Top Stock Reports: McDonald’s, RTX, and S&P Global in Focus

Top Stock Reports for McDonald's, RTX & S&P Global

The latest Zacks Research Daily highlights key insights into several major stocks, including industry leaders like McDonald’s Corp. (MCD), RTX Corp. (RTX), and S&P Global Inc. (SPGI), alongside a spotlight on micro-cap firm New England Realty Associates (NEN). These featured reports were hand-picked from a broader batch of nearly 70 stock analyses published by the Zacks analyst team on Friday.

Let’s take a closer look at what’s driving each of these names right now.

🍔 McDonald’s (MCD): Holding Steady Amid Inflation Pressures

McDonald’s stock has had a solid run, outperforming its broader industry peers with a +19.1% gain over the past year, compared to the +7.5% rise in the restaurant sector. Its Q1 2025 earnings came in above analyst expectations, although revenue slipped slightly down 3% year over year.

One notable challenge has been a drop in customer traffic, leading to negative comparable sales in both U.S. and international markets. Inflation remains a headwind, with rising costs in labor, food, packaging, and other key inputs expected to persist throughout the year.

Still, McDonald’s isn’t standing still. The brand continues to benefit from menu innovation, strong value-driven offerings, and an ambitious global expansion strategy.

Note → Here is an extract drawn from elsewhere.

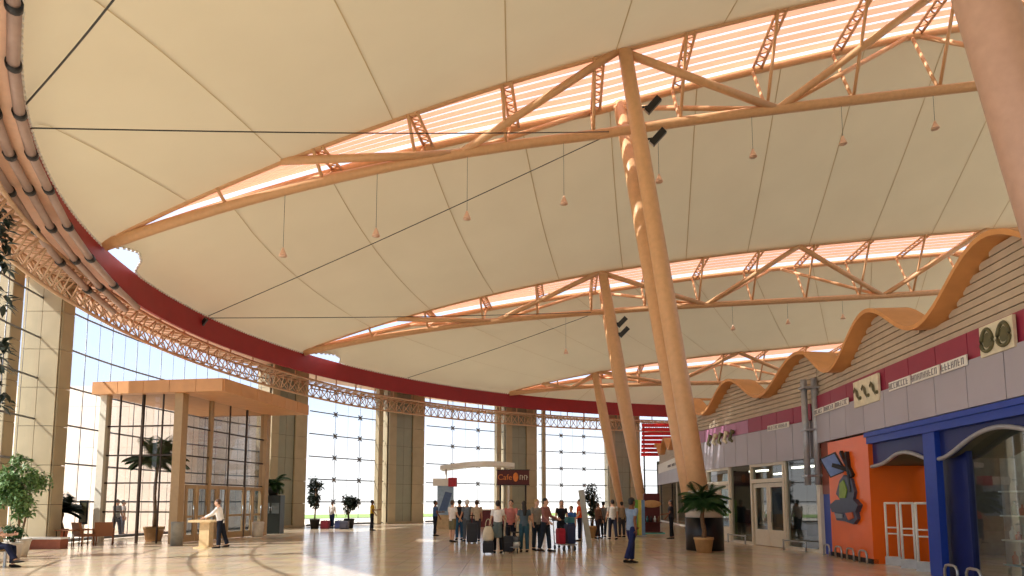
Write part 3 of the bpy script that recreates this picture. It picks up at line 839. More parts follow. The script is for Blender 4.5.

The company plans to open around 2,200 new restaurants worldwide in 2025, underscoring its long-term confidence and growth momentum.

✈️ RTX Corp. (RTX): Strong Defense Backlog Amid Global Demand

RTX has also outperformed, delivering a +36.2% gain over the past 12 months, far outpacing the broader aerospace and defense industry’s +12.3% growth. The company’s robust order book highlighted by a $92 billion defense backlog as of March 31, 2025 is a clear reflection of ongoing demand for its advanced defense systems.

In addition, the rebound in commercial air travel continues to support sales growth across RTX’s aviation segments. The company maintains a healthy short-term financial position, giving it flexibility to navigate ongoing market volatility.

That said, RTX isn’t immune to broader macroeconomic challenges. New import tariffs and global trade tensions could impact future orders or cost structures. The aerospace sector’s lingering supply-chain issues are also a concern. On a valuation basis, its forward EV/Sales ratio appears less attractive relative to peers.

📊 S&P Global (SPGI): Stable Growth with Income Appeal

Shares of S&P Global have climbed 19% over the past year, outperforming the 13.5% gain seen in the broader information services industry. The company continues to benefit from strong demand for its data-driven analytics and business intelligence tools, especially as businesses seek more real-time insights in a fast-changing global economy.

Strategic acquisitions have played a big role in S&P’s innovation engine, allowing it to expand its content offerings and scale up its product development. Recent service launches have extended its market reach, while share buybacks and dividends have kept income investors engaged.

However, growth has come with rising costs. Higher compensation expenses, increased investment in new products, and a highly competitive landscape have led to margin pressure. Additionally, a recent decline in cash reserves has raised questions around short-term liquidity. While the long-term outlook remains solid, Zacks currently maintains a Neutral rating on the stock in anticipation of a possible pullback.

🏢 New England Realty Associates (NEN): Quiet But Compelling Real Estate Play

NEN may not be a household name, but this $279 million micro-cap real estate firm has delivered strong returns, rising 17.8% over the past year beating the 13.8% return of the real estate operations industry.

The company’s $175 million acquisition of Hill Estates significantly expanded its portfolio with 396 residential units and commercial properties across high-demand markets in Massachusetts. What makes the deal even more impressive is that it was funded without issuing new equity, preserving shareholder value while enhancing cash flow potential.

In Q1 2025, NEN posted a 4.0% increase in rental income, with a low residential vacancy rate of 1.6%, reflecting strong tenant demand. The firm also boasts over $88 million in liquidity, much of it in high-yielding Treasury assets, giving it room to maneuver strategically. The upcoming 72-unit Mill Street project and several low-risk joint ventures are expected to add incremental income in the future.

On the flip side, NEN faces a few key challenges. The company has some negative partner equity positions, rising operating costs, and limited exposure to faster-growing real estate segments like industrial or logistics. Its geographic concentration in the Northeast could also limit diversification potential over the long term.

📌 Final Thoughts

All four companies large and small are navigating very different market environments, but each has shown resilience and strategic intent. McDonald’s is leaning into innovation and global growth to stay relevant despite rising costs. RTX is riding high on defense demand, though trade risks linger. S&P Global offers stable, data-driven returns, albeit with rising expenses. And NEN, though under the radar, is quietly scaling with prudent acquisitions and strong fundamentals.